中東かわら版

№83 シリア:イドリブ県南部でトルコ軍の拠点が孤立

 2019年8月19日~20日にかけ、シリア政府軍がイドリブ県南部・ハマ県北部で前進し、イドリブ県ハーン・シャイフーン市を制圧した。政府軍はさらに前進し、ムーリクなどのハマ県北部の「反体制派」(注:実態は「シャーム解放機構」、「宗教擁護者機構」などのアル=カーイダ諸派)を包囲した。「反体制派」は、ハーン・シャイフーン市の制圧に先立ち政府軍が幹線道路M5を封鎖したため、「再展開」と称しハマ県北部からイドリブ県へと撤退・敗走した模様。なお、これに伴いトルコ軍がムーリク付近に設置していた監視拠点がシリア政府軍に包囲され、孤立している。

 

図:2019年8月22日時点のイドリブ県南部の軍事情勢(筆者作成)

 

凡例

緑:政府軍制圧地、水色:「反体制派」占拠地

赤矢印:シリア政府軍進路、緑矢印:「反体制派再展開」、オレンジ:幹線道路(M5)

 

評価

 本稿執筆時点で、この地域での戦闘の状況に関するシリア政府の公式発表はない。シリア・アラブ通信(SANA)は、「政府軍がハーン・シャイフーン、タマーナア方面で制圧地を拡大」と報じ、政府軍がハーン・シャイフーン市を制圧したか否かを明示していない。これは、今般戦闘が行われた地域が2018年9月のロシアとトルコとの間の合意で「緊張緩和地域」に定められた地域であること、ムーリク付近に孤立したトルコ軍の監視拠点の処遇のような機微な問題があることを反映した結果であろう。シリア軍とトルコ軍とは、8月19日にトルコ軍が「シャーム解放機構」を援護するために派遣した車列をシリア軍が爆撃し、3人が死亡する事件が発生し、緊張が高まっている。

 ただし、今般の情勢の展開を受け、トルコ軍が大規模な作戦行動をとるなどの強硬な態度に出るには様々な困難がある。第一に、2018年9月の合意では、「反体制派」の占拠地域での合意の履行はトルコが請け負うものと考えられたが、現時点まで合意は一切履行されていない。
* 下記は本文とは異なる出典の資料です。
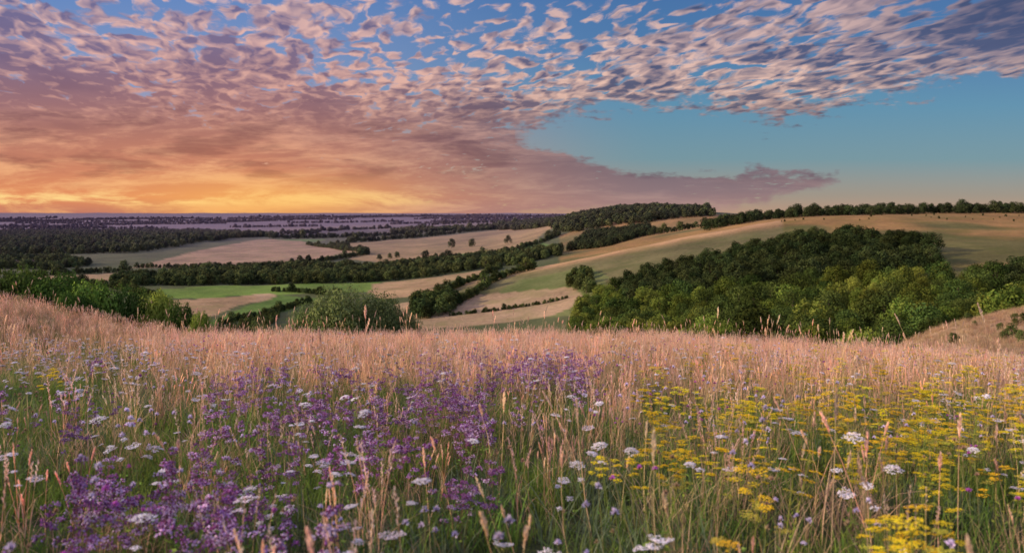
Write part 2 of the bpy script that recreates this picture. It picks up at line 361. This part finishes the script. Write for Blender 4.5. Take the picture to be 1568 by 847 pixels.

第二に、イドリブ県などを占拠している「反体制派」は、シリアにおけるアル=カーイダである「シャーム解放機構」、「宗教擁護者機構」、国際的なイスラーム過激派である「トルキスタン・イスラーム党」が主力だが、イスラーム過激派諸派は上記合意を拒絶し、「緊張緩和地域」の設置のための重火器の撤去などに全く応じていない。トルコ軍の監視拠点は、本来「緊張緩和地域」の設置と維持のために設けられたものだが、実際にはイスラーム過激派諸派による領域の占拠を維持する以外の機能を果たしていない。第三に、「シャーム解放機構」は、同派が「ヌスラ戦線」を名乗っていた時点から国連安保理などで「テロ組織」に指定されており、トルコ自身も2018年に同派を「テロ組織」に指定している。すなわち、トルコが「シャーム解放機構」を支援・擁護することは、自ら「テロ組織」とみなした団体を援助するという深刻な矛盾に直面する。第四に、ロシアがシリア軍による今般の軍事行動を全面的に支援しており、ロシアとトルコとの関係に鑑みれば、ここでトルコが軍事的に対応することは難しい。第五に、イドリブ県などをめぐる国際的な関心は低く、同地での戦闘回避のための欧米諸国の動きも鈍い。アメリカ政府は化学兵器が使用された場合は介入する旨表明したが、これは「化学兵器が使用されさえしなければ特に構わない」と解釈されかねない態度でもある。

 国連などによると、イドリブ県を中心とする地域には民間人が300万人ほど居住しており、戦闘の激化による難民・避難民と、民間人の死傷者の増加が懸念されている。しかし、上記の通り今般の情勢に対する各国・機関の動きは鈍く、停戦も「緊張緩和地域」の設置・維持も期待できない。事態を打開し、シリア紛争の政治的解決の努力を軌道に乗せるためには、「反体制派」に与する諸国がこれらを制御することが不可欠であるが、そのためには現在の「反体制派」は国連などで「テロ組織」とみなされているものも含むイスラーム過激派諸派に過ぎないことを認め、イスラーム過激派と絶縁することが第一歩となるべきである。これはシリア紛争勃発以来の課題だったが、2015年~2017年にかけてはアメリカが、そして今般はトルコが対処に失敗した課題でもある。